Du fond des reformes éducatives

L’actualité nationale est marquée par des manifestations d’élèves et des déclarations de soutien de certaines organisations syndicales des enseignants contre les réformes de l’examen du BEPC et du Baccalauréat. De quoi s’agit-il ? A partir de 2022, des changements majeurs seront opérés : l’épreuve unique en Sciences de la vie et de la terre (SVT) remplacera deux épreuves au choix, l’organisation du BAC incombera entièrement au ministère de l’Education nationale, de l’Alphabétisation et de la Promotion des langues nationale (MENA PLN).

Aussitôt annoncées, ces innovations ont suscité une levée de boucliers parmi les syndicats de l’éducation nationale et même au sein des élèves. Ces mesures sont jugées « anti-éducatives », voire « antipopulaires » par une frange des partenaires sociaux qui n’ont pas hésité à apporter leur soutien à la lutte « légitime et courageuse » des élèves. Ce, malgré les graves dérapages constatés ça et là et même une perte en vie humaine enregistrée à Kongoussi pendant les manifestations contre lesdites mesures. Dans la forme, on peut effectivement s’interroger, à l’instar d’autres intervenants, sur le timing de l’annonce de ces réformes qui intervient avant la tenue des assises nationales sur l’éducation, dont les consultations préliminaires sont en cours. Lesquelles assises devraient pouvoir enrichir de ses recommandations pertinentes, les réformes engagées et prendre ainsi en compte, les préoccupations posées par les élèves qui sont actuellement le ferment des mouvements de contestation dans certains établissements de la capitale, soutenus, en sous-main et ostensiblement, par certaines organisations syndicales de l’éducation nationale.

Au-delà de la forme, nul ne saurait contester que l’éducation nationale, singulièrement les examens, devraient être réformés. C’est d’ailleurs un processus routinier qui s’opérait loin de l’exposition médiatique. Il convient donc de s’attarder sur le contenu de ces réformes qui font tant jaser, avant même que les innovations majeures n’entrent en vigueur.

A écouter les deux parties, rien de substantiel ne les oppose, au-delà de la non implication supposée des partenaires sociaux et la crainte de conséquences projetées des mutations sur le cursus scolaire des apprenants. Ce bras de fer préjudiciable à la quiétude dans nos temples du savoir, a toutes les apparences d’un dialogue de sourds que les parties ne devraient pas avoir beaucoup de peine à surmonter. Que reprochent aux réformes, les élèves, médiateurs de circonstance entre l’éducation nationale et les partenaires sociaux ? En effet, pendant que les syndicats déplorent la non implication des acteurs, le MENA/PLN brandit « l’unanimité » qui a prévalu à la proposition des réformes en question, dont les motivations pédagogiques et pratiques fondées sur l’équité entre candidats à qui les mêmes épreuves sont administrées et partant, sur la comparabilité entre les résultats obtenus.
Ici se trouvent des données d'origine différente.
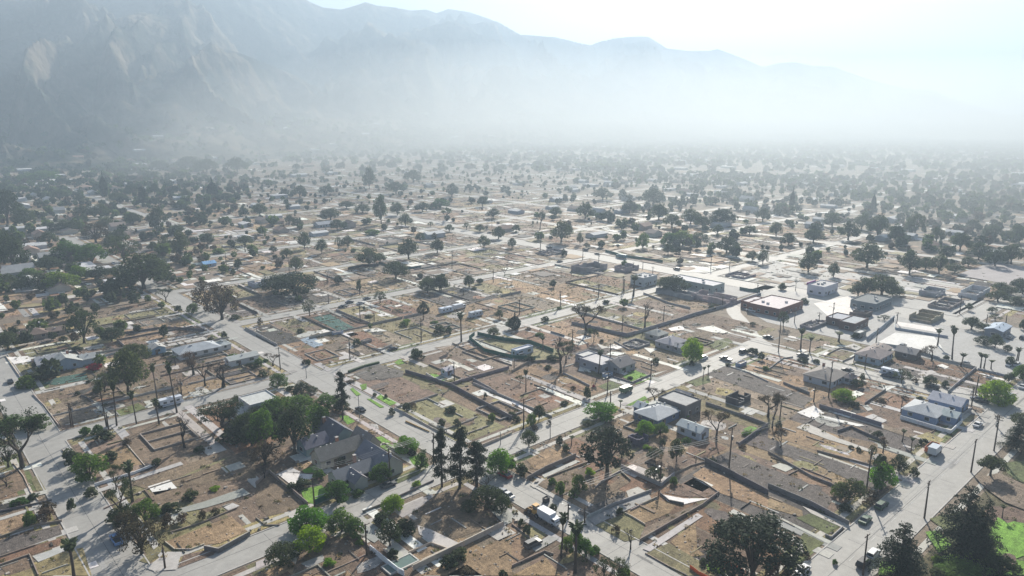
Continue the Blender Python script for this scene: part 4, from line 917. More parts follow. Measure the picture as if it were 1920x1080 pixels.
def house(desc, cx, cy, vols, wallc, roofc, name='house', cat='house', chimney=None, dz=0, lit=None, win=True, group=None, simple=False):
    """vols: (x0,x1,y0,y1,h,rise,along,hip) relative to the centre; rise 0 = flat roof with parapet"""
    root = empty(name, (cx, cy, dz)); wb = MB(); rb = MB(); kids = []
    for i, (x0, x1, y0, y1, h, rise, al, hip) in enumerate(vols):
        h = h + i * .012
        if rise:
            if hip: wb.box(x0, x1, y0, y1, 0, h-.02, wallc)
            else: gable_wall(wb, x0, x1, y0, y1, h, rise, al, wallc)
            gable(rb, x0, x1, y0, y1, h, rise, al, colr=jit(roofc, .06), hip=hip)
            if not simple:
                for k in range(3):
                    ax, ay = (rnd.uniform(x0+2, x1-2), (y0+y1)/2 + rnd.choice((-1.1, 1.1))) if al == 'x' else ((x0+x1)/2 + rnd.choice((-1.1, 1.1)), rnd.uniform(y0+2, y1-2))
                    half = (y1-y0)/2 if al == 'x' else (x1-x0)/2; zz = h + rise*(1 - 1.1/half) - .1; rb.box(ax-.2, ax+.2, ay-.2, ay+.2, zz, zz+.55, (.55,.55,.55))
        else:
            wb.box(x0, x1, y0, y1, 0, h, wallc); t = .25
            rb.box(x0+t, x1-t, y0+t, y1-t, h-.3, h+.03, jit(roofc, .05))
            for a in ((x0, x1, y0, y0+t), (x0, x1, y1-t, y1), (x0, x0+t, y0+t+.003, y1-t-.003), (x1-t, x1, y0+t+.003, y1-t-.003)): wb.box(*a, h+.003, h+.4, wallc)
            if (x1-x0)*(y1-y0) > 120 and not simple:
                for k in range(3):
                    ax = rnd.uniform(x0+1.5, x1-3); ay = rnd.uniform(y0+1.5, y1-3); rb.box(ax, ax+1.3, ay, ay+1.1, h+.04, h+.95, (.5,.5,.5))
    kids += [wb.build('wall', M_WALL, root), rb.build('roof', M_ROOF, root)]
    if win:
        x0, x1, y0, y1, h, *_ = vols[0]
        nwin = 0
        def window(a, b, c, d, zc0, zc1, nx, ny):
            fb = MB(); fb.box(a, b, c, d, zc0, zc1, (.6,.6,.58), bottom=True); f = fb.build('window', M_WALL, root)
            pb = MB(); o = .035; pb.box(a + (.12 if not nx else (-o if nx < 0 else o)), b - (.12 if not nx else (o if nx < 0 else -o)) , c + (.12 if not ny else (-o if ny < 0 else o)), d - (.12 if not ny else (o if ny < 0 else -o)), zc0+.12, zc1-.12, bottom=True)
            p = pb.build('pane', M_GLASS, f); KIDS[f.name] = [p]; kids.append(f)
        for vi, (x0, x1, y0, y1, h, rise, al, hip) in enumerate(vols[:2]):
            zt = min(2.3, h-.3); n = max(1, int((x1-x0)/4.2))
            for k in range(n):
                xc = x0 + (x1-x0)*(k+.5)/n; ww = .7 if simple else rnd.choice((.6, .8, 1.0))
                if not any(q is not vols[vi] and q[0] < xc < q[1] and q[2] < y0 - .1 < q[3] for q in vols): window(xc-ww, xc+ww, y0-.06, y0+.02, .95, zt, 0, -1)
            n = max(1, int((y1-y0)/4.2))
            for k in range(n):
                yc = y0 + (y1-y0)*(k+.5)/n; ww = .7 if simple else rnd.choice((.6, .8, 1.0))
                if not any(q is not vols[vi] and q[2] < yc < q[3] and q[0] < x0 - .1 < q[1] for q in vols): window(x0-.06, x0+.02, yc-ww, yc+ww, .95, zt, -1, 0)
        x0, x1, y0, y1, h, *_ = vols[0]; db = MB(); xc = x0 + (x1-x0)*.33; db.box(xc-.5, xc+.5, y0-.09, y0+.02, .05, 2.1, (.16,.12,.1)); kids.append(db.build('door', M_WALL, root))
    if chimney:
        cb = MB(); x, y, zz = chimney; cb.box(x-.4, x+.4, y-.4, y+.4, zz-2.2, zz, (.35,.18,.13)); cb.box(x-.47, x+.47, y-.47, y+.47, zz+.002, zz+.12, (.4,.38,.36)); kids.append(cb.build('chimney', M_BLOCK, root))
    KIDS[root.name] = kids; reg(root, desc, cx, cy, cat, group); NH[0] += 1
    return root
def H1(t, px, py, desc, w, d, h, rise, al, wallc, roofc, hip=0, **k):
    x, y = W(t, px, py); return house(desc, x, y, [(-w/2, w/2, -d/2, d/2, h, rise, al, hip)] + k.pop('more', []), wallc, roofc, **k)
NAVY = (.13,.135,.17); SHG = (.26,.25,.25); SHB = (.25,.20,.18); LG = (.33,.34,.36); CREAM = (.45,.42,.34); TEAL = (.20,.29,.31); WHT = (.62,.62,.62); BLU = (.25,.38,.52)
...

Ceci est un objectif plutôt noble qui, à défaut de faire l’unanimité, ne saurait être un casus belli avec les apprenants et leurs enseignants. Sur l’organisation du BAC par le MENAPLN, les adversaires de cette innovation sont vent debout, redoutant, peut être de bonne foi, que ce diplôme ne donne plus accès à l’université du fait de son ancrage dans l’enseignement secondaire. Même si beaucoup se rappellent avoir composé au BAC sur des feuilles estampillées « Université de Ouagadougou », il faut préciser que l’organisation de cet examen est toujours assurée par l’Enseignement secondaire, à la seule nuance que les jurys sont présidés par des enseignants- chercheurs. Toute chose étant égale par ailleurs, ce changement n’affectant que la présidence des jurys n’est pas de nature à toucher ni les modalités d’accès à l’université au Burkina Faso, ni la qualité du diplôme, si telle est la préoccupation des pourfendeurs de la réforme en cours. Dès lors, on se demande ce qui fait vraiment courir les élèves et les enseignants, malgré les assurances des premiers responsables de l’Education nationale ? Existe-t-il des non-dits dans ce climat de défiance ? C’est la concertation qui a manqué le moins, est-on tenté d’en conclure.

Pour donner aux réformes en cours, toutes les chances de répondre aux préoccupations pour lesquelles elles sont envisagées, il est d’une impérieuse nécessité pour toutes les parties de se défaire de toute posture de surdité, jusqu’au-boutiste, belliciste ou de suffisance qui sont autant d’obstacles à la construction d’un consensus social fort au sein du plus grand et très important département ministériel du pays. C’est à cet impératif que répond l’initiative des assises nationales sur l’éducation, dont on attend des propositions originales pour donner un souffle nouveau à un système éducatif durement éprouvé par les crises sanitaires et sécuritaires et qui pourrait à son tour sombrer dans sa propre crise si on n’y prend garde.